The first brief communique was electrifying — "London, Tuesday, June 6, 1944: Under command of General Eisenhower, Allied naval forces, supported by strong air forces, began landing Allied armies this morning on the northern coast of France." The world caught its breath. Not since 1688 had an invading army crossed the English Channel, but now it was happening — Operation Overlord, D-Day, the all-out attack on Hitler's fortress Europe. The first assault wave hit the beaches of Normandy at 6:30 a.m. The place of the landing was the best-kept, most important secret of the war in Europe, and success depended on elaborate deception; but it was the individual valor of the men who went ashore in combination with the greatest marshaling of ships, planes, and guns ever in history that were decisive.

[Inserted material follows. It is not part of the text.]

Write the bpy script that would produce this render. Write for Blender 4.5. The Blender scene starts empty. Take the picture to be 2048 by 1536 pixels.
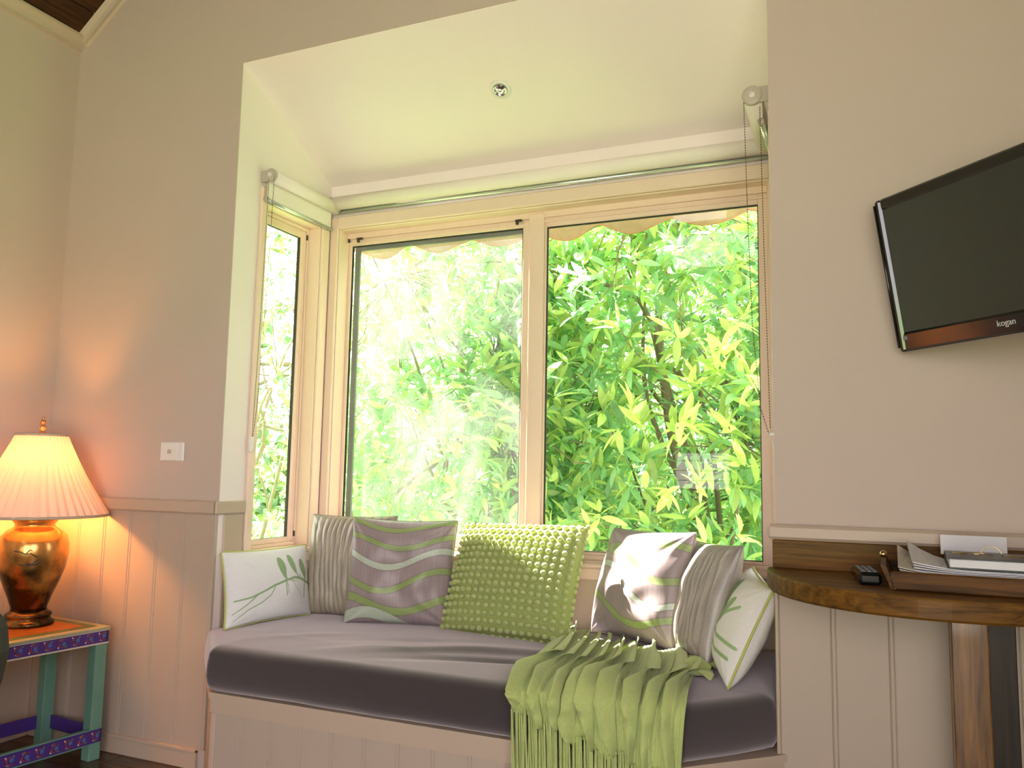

Never was America's productive might so dramatically employed. The armada reached as far as the eye could see. It should never be forgotten that, of all events of the tumultuous 20th century, perhaps the most important was the defeat of the Nazi empire; and for a long and very dark time, for nearly five years, that outcome was by no means certain. D-Day was the turning point. It was Day 1 of the final drive to complete Allied victory.

Eisenhower gave the final "Order of the Day" that put the vast operation in motion in the early morning hours
of June 5, as meteorologists predicted a temporary break in the stormy weather.